I worked some numbers and came up with a formula for chlorine demand. It's:

  • CD = 1 - deltadays_root(ppm_end / ppm_begin)

Where:

  • deltadays = the number of elapsed days
  • deltadays_root = take the nth, deltadays, root, so if deltadays was 2 it would be a square root, if 3 then cubed root, etc.
  • ppm_begin = starting ppm
  • ppm_end = ending ppm

I've cross checked the formula with a few points in the table (in this thread) and the numbers match up.

I was using excel to make the calculation and there isn't an nth root function available. You can use 1/deltadays with an exponential to get the same result though. Here's the formula in excel:

  • CD = 1 - ((ppm_end / ppm_begin)^(1/(deltadays)))

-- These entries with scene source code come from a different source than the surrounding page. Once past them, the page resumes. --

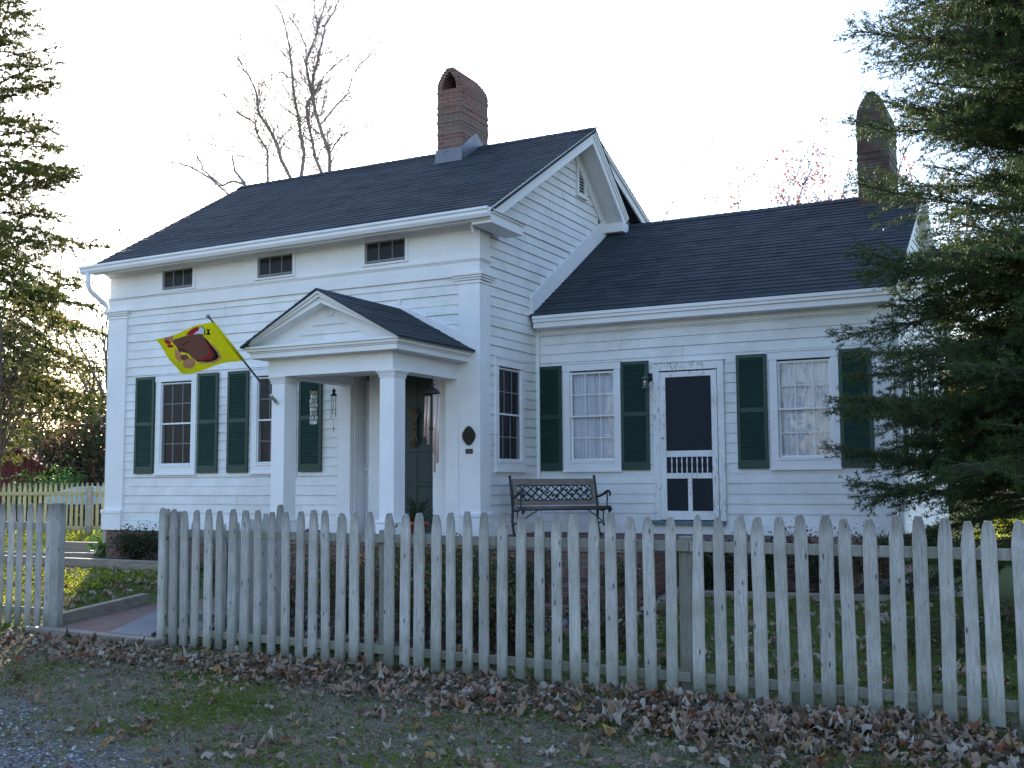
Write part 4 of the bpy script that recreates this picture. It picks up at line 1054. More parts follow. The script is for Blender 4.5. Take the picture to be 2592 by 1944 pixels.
for k in range(4):
    mb = MB(); y = .115+k*.10; zz = zf+.385+(.0 if k else -.005)
    if k == 0: mb.tube([(bx0+.015, y, zz), (bx1-.015, y, zz)], .028, 12)
    else: mb.box(bx0+.012, bx1-.012, y-.04, y+.04, zz-.012, zz+.012)
    mb.build('seat_slat', M['seatwood'], bench)
for z0, z1 in ((zf+.68, zf+.765), (zf+.415, zf+.475)):
    mb = MB(); mb.hexa([backpt(bx0+.02, z0, -.015), backpt(bx1-.02, z0, -.015), backpt(bx1-.02, z0, .012), backpt(bx0+.02, z0, .012), backpt(bx0+.02, z1, -.015), backpt(bx1-.02, z1, -.015), backpt(bx1-.02, z1, .012), backpt(bx0+.02, z1, .012)])
    mb.build('back_rail', M['benchwood'], bench, bevel=.003)
for a in (bx0+.02, bx1-.075):
    mb = MB(); z0, z1 = zf+.477, zf+.678; mb.hexa([backpt(a, z0, -.015), backpt(a+.055, z0, -.015), backpt(a+.055, z0, .012), backpt(a, z0, .012), backpt(a, z1, -.015), backpt(a+.055, z1, -.015), backpt(a+.055, z1, .012), backpt(a, z1, .012)])
    mb.build('back_stile', M['benchwood'], bench)
mb = MB(); z0, z1 = zf+.475, zf+.68; xa, xb = bx0+.07, bx1-.07; H = z1-z0; stp = .118
x = xa-H
while x < xb:
    for sg in (1, -1):
        p0, p1 = (x, z0), (x+H*1.15, z1)
        if sg < 0: p0, p1 = (x, z1), (x+H*1.15, z0)
        def cl(p, q):
            (a0, b0), (a1, b1) = p, q
            if a1 <= xa or a0 >= xb: return None
            def at(xx): return b0+(b1-b0)*(xx-a0)/(a1-a0)
            P = p if a0 >= xa else (xa, at(xa)); Q = q if a1 <= xb else (xb, at(xb)); return P, Q
        r_ = cl(p0, p1)
        if r_: mb.tube([backpt(*r_[0]), backpt(*r_[1])], .0095, 5)
    x += stp
mb.tube([backpt(xa, z0+.005), backpt(xb, z0+.005)], .007, 5); mb.tube([backpt(xa, z1-.005), backpt(xb, z1-.005)], .007, 5)
r2 = random.Random(4)
for k in range(14):   # cast leaves and roses
    cx, cz = xa+.04+(xb-xa-.08)*(k+.5)/14, r2.uniform(z0+.04, z1-.04); n = 7; R0 = r2.uniform(.020, .032)
    mb.extr([backpt(cx+R0*(1 if i % 2 else .6)*math.cos(i*math.pi/n+k), cz+R0*(1 if i % 2 else .6)*math.sin(i*math.pi/n+k), -.014) for i in range(2*n)], (0, .012, 0))
pv = [backpt(xa+(xb-xa)*i/30, (z0+z1)/2+.05*math.sin(i*.9), -.012) for i in range(31)]; mb.tube(pv, .005, 5)
mb.build('lattice', M['iron'], bench)
mb = MB(); mb.tube([(bx0+.02, .3, zf+.2), (bx0+.28, .25, zf+.37)], .008, 5); mb.build('brace', M['iron'], bench)
mb = MB(); mb.tube([(bx1-.02, .3, zf+.2), (bx1-.28, .25, zf+.37)], .008, 5); mb.build('brace', M['iron'], bench)

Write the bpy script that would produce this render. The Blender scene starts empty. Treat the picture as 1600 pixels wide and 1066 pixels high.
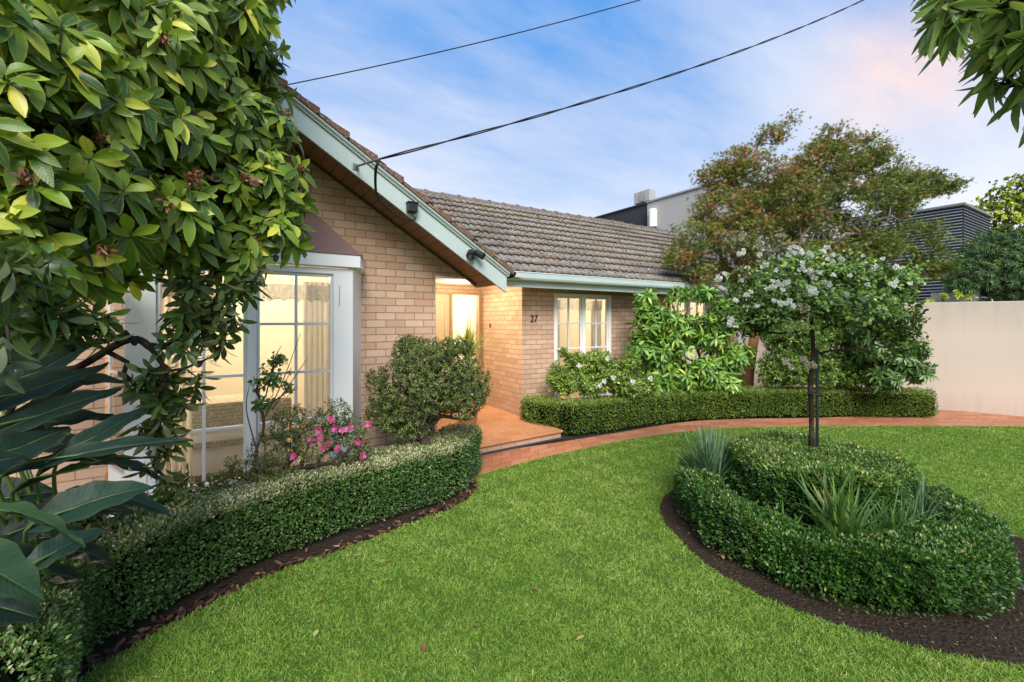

Anyway, the chlorine demand of my hot tub is tiny. Once I checked and it was 6.5%, the next 2 times I checked it was 2.3%. Is this normal? Here are my numbers:

  • PH: 7.5
  • FC: 8
  • CH: 150
  • Alkalinity: 40 (low, but my PH seems to staying right around the 7.5 range)
  • CYA: I've added about 19 ppm, via dichlor, since my last refill on 2/29/2020
  • Borates: None yet, planning to add this weekend.

We haven't used the tub in weeks. Does that explain the low chlorine demand? I haven't even cleaned the filters since the refill.

In my first two tests the water temp was about 99 degrees, and CD was 6.5% and 2.3%, in my last test, of 7 days elapsed, the temp was 80 degrees, and the CD was again 2.3%. My hot tub is about 450 gallons. It has an ozone generator, but it's 11 years old and the bulb has never never been changed.